The National Gallery of Jamaica deeply regrets the passing of self-taught artist Wilfred Francis on August 21, 2013.
Wilfred Francis, who was popularly known as “Jabba”, was born in Spanish Town on August 24, 1924 – he died just three days short of his 89th birthday – and started painting sometime in 1966. His first exhibition on record was the 1967 Festival exhibition, where his work was favourably received, but Francis withdrew from the formal art world shortly after although he continued working, reportedly because of negative experiences with art patrons. Nearly forty years later, he started exhibiting again, encouraged by art dealer and collector Wayne Gallimore, and in 2004 had his first and only solo exhibition at the Mutual Gallery. His unique style and eccentric, visionary imagination were a revelation to many in the Jamaican art world and late in life he acquired a small but enthusiastic following of collectors.
It may seem surprising that an artist of the calibre of Wilfred Francis was not included in the National Gallery’s seminal Intuitive Eye exhibition in 1979, even though he was producing work at that time, and he was also not represented in the Gallery’s next major survey of the genre, Fifteen Intuitives in 1987. The Intuitives III exhibition in 2007 was the National Gallery’s only exhibition of Intuitive art in which Francis was featured. It certainly took long for Francis to be included in the Intuitive art canon but he played an active role in his exclusion from the mainstream art world. While there was always some awareness of his work among specialized collectors of Intuitive art, Francis notoriously priced his works much higher than most would have been willing to pay, which may have been a strategy to maintain his personal and artistic independence from the demands and patronage of the formal art world. It is of note that he kept most of his works until late in life to serve, as he put it to Sana Rose in 2004, as “a gallery for myself [to] have my paintings to look at, surround me and give me a sense of comfort.”
The hesitations that surrounded Wilfred Francis’ work in the Jamaican art world, on the other hand, may also have stemmed from his choice of materials: he worked mainly on paper and often used media such as felt pen, which were until recently not recognized as legitimate fine art media and which may have caused collectors to fear that their investments would be subject to rapid deterioration. This unorthodox choice of media was yet another indication of how Francis “marched to his own drummer” but it was also an essential part of his unique aesthetic. His most spectacular works are intricately patterned drawings, in which felt pens was used as the sole medium or in combination with brightly coloured painted patterns.

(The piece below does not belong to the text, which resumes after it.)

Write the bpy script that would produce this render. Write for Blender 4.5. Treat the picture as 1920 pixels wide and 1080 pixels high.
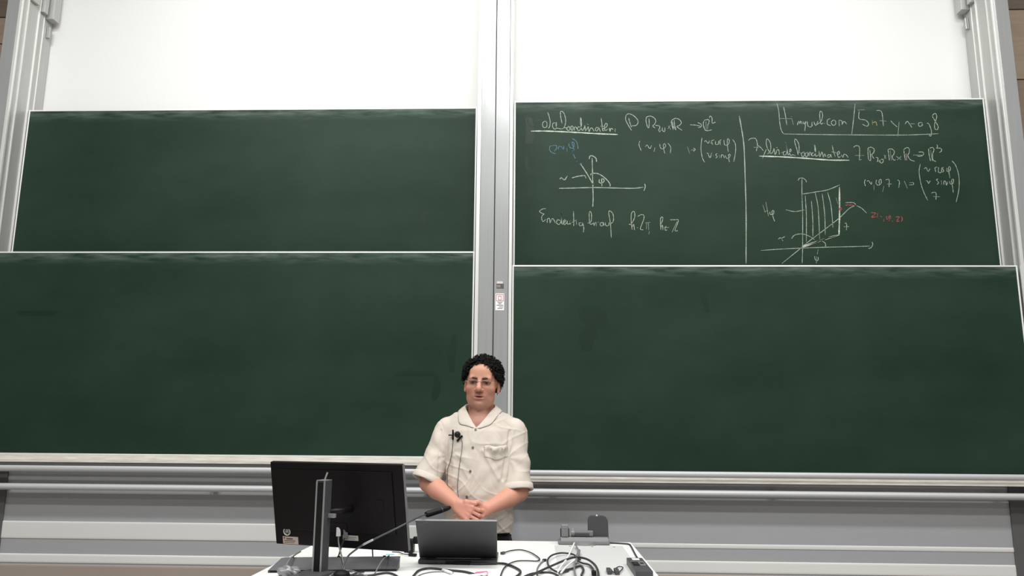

With these unorthodox media, Wilfred Francis created eclectic, fantastic worlds that drew freely from a multitude of sources, real and imagined, including Sci-Fi, his family, the local environment, girly magazines, and, of course, the Bible. His early work Ethiopia Stretches Forth Her Hands (1968), for instance, is a beautifully delicate invocation of Psalms 68:31, a Bible verse which has been particularly influential in African Diasporal popular culture and reflect his groundedness in that context, but he was equally at ease producing wild outer-space fantasies such as Monstrosity in Space (1980), which a fanciful space station is surrounded by equally fantastic star-ships in what appears to be another universe altogether.
The recognition of Wilfred Francis’ artistic worth may have taken a long time to come, and still needs to be fully established, but the story of his life and art remind of one of Rex Nettleford’s most poignant statements: “If the people of the Caribbean own nothing else, they certainly can own their creative imagination which, viewed in a particular way, is a powerful means of production for much that brings meaning and purpose to human life.” Wilfred Francis’ oeuvre is arguably an expression of the individual freedom that is to be found in artistic expression and the joy and self-actualization that comes with claiming that freedom. It should come as no surprise that Wilfred Francis’ solo exhibition at Mutual Gallery was called Freedom.
The Board and Staff of the National Gallery of Jamaica extend their sincere condolences to the family and friends of Wilfred Francis.